[Short task] Count the lines containing "were" in the entries underneath, and state that count without anything else.

[Supplied entries]
************

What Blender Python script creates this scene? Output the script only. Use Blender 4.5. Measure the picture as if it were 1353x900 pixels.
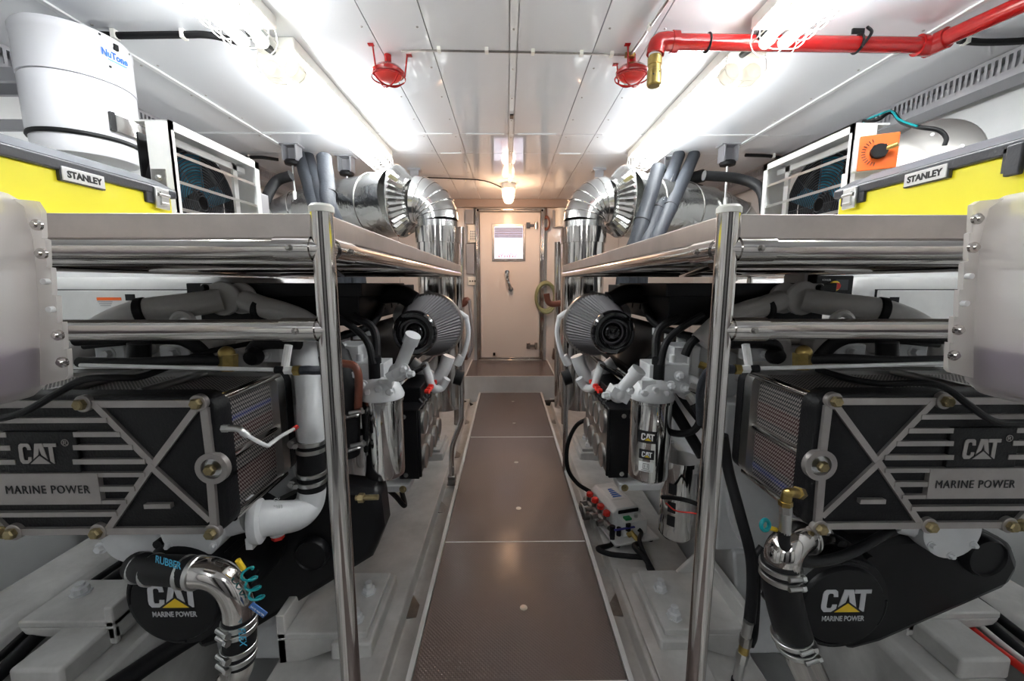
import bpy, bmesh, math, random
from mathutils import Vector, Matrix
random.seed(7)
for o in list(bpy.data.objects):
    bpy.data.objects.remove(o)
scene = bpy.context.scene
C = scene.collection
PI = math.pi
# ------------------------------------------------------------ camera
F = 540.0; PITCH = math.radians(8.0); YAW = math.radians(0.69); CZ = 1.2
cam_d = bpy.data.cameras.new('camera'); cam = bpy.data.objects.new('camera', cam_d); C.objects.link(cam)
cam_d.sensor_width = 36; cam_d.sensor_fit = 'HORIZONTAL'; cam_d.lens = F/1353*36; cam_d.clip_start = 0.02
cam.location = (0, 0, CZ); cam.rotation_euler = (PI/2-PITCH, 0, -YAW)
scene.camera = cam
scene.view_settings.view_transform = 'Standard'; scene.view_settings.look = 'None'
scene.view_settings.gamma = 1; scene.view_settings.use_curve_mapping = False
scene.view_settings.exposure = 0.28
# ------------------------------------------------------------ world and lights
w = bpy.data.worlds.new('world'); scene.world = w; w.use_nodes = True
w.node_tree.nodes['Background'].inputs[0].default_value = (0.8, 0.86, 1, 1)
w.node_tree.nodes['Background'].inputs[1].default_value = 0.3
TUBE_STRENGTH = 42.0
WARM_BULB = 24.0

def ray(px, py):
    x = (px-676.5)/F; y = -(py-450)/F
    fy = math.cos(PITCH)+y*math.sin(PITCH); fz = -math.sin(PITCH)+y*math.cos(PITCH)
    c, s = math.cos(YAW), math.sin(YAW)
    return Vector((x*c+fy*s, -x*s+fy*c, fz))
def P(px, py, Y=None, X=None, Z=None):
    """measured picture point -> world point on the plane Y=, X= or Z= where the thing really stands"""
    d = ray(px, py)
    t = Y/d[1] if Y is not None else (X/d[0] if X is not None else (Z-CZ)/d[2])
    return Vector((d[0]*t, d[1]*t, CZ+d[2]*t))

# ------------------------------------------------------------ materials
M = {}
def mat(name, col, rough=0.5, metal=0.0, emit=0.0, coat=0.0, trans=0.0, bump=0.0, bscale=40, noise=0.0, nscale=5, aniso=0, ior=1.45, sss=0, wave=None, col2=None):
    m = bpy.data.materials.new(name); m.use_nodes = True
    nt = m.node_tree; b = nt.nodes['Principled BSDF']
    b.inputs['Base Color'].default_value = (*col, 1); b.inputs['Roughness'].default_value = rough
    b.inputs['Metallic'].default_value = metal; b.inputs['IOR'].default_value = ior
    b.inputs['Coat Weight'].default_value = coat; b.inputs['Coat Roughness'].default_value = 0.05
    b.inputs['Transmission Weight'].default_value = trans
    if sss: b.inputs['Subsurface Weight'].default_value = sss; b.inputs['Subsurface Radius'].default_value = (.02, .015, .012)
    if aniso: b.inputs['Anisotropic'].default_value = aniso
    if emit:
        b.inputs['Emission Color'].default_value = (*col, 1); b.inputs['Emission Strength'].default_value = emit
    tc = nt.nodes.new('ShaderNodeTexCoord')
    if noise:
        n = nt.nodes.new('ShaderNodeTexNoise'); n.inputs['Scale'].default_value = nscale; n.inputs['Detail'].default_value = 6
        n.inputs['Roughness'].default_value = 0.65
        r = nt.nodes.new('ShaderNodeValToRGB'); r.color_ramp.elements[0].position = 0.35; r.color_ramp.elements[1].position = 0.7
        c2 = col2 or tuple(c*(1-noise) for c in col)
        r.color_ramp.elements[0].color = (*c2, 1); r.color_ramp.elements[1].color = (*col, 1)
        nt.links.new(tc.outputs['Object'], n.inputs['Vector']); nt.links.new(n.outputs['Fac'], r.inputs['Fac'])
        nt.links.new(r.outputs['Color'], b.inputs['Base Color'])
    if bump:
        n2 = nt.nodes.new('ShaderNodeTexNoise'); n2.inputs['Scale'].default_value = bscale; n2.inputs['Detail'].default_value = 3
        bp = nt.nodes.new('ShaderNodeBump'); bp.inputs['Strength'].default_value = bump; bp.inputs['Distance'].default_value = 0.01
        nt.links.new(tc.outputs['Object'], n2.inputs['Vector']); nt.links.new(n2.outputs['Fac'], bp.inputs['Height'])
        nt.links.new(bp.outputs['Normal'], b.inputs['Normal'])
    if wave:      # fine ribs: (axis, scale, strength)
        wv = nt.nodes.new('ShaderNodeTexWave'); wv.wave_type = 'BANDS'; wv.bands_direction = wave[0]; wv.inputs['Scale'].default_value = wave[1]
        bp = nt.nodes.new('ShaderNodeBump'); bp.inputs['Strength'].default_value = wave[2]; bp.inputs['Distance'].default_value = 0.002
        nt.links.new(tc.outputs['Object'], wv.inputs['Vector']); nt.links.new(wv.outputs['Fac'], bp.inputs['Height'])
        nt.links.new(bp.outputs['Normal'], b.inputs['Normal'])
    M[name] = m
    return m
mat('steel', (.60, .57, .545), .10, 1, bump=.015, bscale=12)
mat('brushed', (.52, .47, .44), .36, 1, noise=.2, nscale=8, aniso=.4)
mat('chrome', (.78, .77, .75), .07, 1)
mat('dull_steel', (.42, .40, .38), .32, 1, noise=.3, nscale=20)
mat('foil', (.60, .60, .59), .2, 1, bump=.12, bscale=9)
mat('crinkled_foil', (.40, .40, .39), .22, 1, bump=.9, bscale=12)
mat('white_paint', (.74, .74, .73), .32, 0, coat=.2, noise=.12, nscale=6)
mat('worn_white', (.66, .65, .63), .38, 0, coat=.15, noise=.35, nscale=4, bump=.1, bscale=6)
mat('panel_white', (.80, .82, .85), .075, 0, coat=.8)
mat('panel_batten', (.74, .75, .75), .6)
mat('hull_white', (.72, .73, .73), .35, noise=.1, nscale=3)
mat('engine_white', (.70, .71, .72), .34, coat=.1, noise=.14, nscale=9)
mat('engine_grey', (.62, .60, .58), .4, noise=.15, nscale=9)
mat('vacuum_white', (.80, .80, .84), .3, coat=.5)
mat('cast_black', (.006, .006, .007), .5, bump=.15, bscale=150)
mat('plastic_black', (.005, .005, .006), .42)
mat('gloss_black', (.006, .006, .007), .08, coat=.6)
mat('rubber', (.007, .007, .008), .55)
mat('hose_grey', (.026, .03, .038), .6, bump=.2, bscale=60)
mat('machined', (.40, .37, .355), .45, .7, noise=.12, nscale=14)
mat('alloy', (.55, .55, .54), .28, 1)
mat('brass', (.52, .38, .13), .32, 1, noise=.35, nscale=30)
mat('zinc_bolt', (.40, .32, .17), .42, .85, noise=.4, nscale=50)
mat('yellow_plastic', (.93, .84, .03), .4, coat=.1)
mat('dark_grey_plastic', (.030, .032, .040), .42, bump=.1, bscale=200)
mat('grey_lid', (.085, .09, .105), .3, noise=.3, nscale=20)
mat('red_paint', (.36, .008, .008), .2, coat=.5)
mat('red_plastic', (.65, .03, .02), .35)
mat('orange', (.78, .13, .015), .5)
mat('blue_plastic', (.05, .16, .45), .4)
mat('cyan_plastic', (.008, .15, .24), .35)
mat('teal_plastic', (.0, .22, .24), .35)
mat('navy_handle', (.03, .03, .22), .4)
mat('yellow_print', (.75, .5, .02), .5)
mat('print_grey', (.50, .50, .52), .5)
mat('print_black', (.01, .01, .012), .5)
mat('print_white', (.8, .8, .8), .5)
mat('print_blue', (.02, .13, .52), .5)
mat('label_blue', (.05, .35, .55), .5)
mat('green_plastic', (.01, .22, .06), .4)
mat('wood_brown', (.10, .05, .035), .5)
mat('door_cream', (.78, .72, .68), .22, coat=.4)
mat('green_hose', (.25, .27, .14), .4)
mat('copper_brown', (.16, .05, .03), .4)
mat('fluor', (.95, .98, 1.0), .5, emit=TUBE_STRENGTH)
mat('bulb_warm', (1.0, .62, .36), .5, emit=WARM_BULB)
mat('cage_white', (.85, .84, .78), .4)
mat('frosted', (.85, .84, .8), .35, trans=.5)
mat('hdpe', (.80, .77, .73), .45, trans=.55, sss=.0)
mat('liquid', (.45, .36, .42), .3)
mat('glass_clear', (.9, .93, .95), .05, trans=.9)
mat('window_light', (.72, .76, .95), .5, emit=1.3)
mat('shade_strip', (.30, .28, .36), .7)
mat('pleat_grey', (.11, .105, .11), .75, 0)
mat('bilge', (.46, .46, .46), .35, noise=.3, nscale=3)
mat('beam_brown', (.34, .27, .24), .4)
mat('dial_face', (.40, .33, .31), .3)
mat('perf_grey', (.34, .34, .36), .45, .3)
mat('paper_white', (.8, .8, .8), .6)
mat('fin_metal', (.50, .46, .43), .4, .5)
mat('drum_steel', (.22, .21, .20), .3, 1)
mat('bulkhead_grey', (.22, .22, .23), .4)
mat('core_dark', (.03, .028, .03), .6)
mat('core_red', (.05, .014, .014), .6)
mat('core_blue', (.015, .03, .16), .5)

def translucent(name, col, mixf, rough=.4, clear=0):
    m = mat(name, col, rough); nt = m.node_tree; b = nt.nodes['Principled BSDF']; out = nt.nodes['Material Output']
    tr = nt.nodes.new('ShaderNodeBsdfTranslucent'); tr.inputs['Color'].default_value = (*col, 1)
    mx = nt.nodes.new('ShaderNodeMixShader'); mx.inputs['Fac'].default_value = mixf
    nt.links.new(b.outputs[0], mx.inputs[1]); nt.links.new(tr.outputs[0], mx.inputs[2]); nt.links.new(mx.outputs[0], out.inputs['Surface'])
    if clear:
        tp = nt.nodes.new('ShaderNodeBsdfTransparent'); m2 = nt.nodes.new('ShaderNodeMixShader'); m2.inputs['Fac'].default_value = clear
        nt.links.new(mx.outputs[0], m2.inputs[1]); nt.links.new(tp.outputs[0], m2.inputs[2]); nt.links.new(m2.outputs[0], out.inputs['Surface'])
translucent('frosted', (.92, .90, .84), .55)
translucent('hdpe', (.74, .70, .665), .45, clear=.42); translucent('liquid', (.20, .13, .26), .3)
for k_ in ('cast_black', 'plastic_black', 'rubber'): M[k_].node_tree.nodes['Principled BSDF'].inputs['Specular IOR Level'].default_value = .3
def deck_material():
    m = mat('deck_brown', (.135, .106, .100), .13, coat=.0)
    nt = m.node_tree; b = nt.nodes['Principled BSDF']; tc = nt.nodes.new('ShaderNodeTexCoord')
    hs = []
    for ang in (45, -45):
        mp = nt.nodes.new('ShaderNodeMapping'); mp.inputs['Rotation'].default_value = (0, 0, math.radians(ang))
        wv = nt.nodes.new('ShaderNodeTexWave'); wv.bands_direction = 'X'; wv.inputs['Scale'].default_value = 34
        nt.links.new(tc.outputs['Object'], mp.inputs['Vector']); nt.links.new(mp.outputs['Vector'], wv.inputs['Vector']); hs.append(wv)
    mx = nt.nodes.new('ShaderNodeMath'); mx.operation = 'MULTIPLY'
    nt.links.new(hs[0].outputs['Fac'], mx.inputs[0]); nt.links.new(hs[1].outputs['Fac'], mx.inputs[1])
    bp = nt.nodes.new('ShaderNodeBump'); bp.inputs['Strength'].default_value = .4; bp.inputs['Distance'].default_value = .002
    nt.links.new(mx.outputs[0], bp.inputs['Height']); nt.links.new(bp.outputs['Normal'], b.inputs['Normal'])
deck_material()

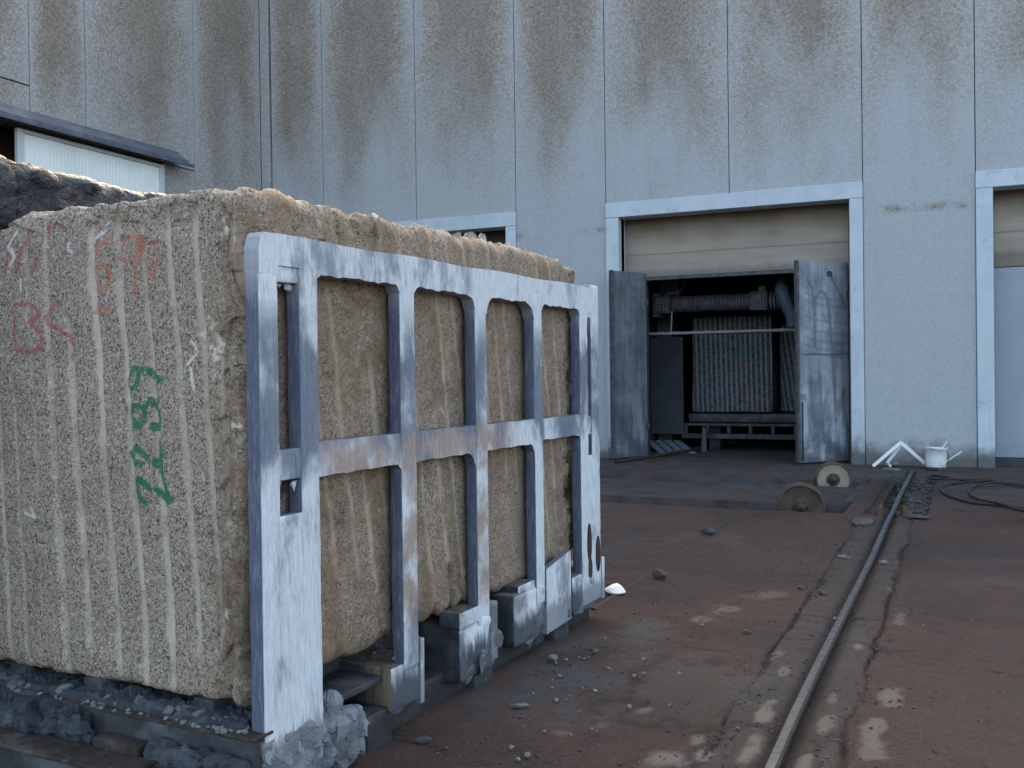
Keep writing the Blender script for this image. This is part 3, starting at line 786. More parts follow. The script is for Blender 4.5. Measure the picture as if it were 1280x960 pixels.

************

[Solution to the problem] 2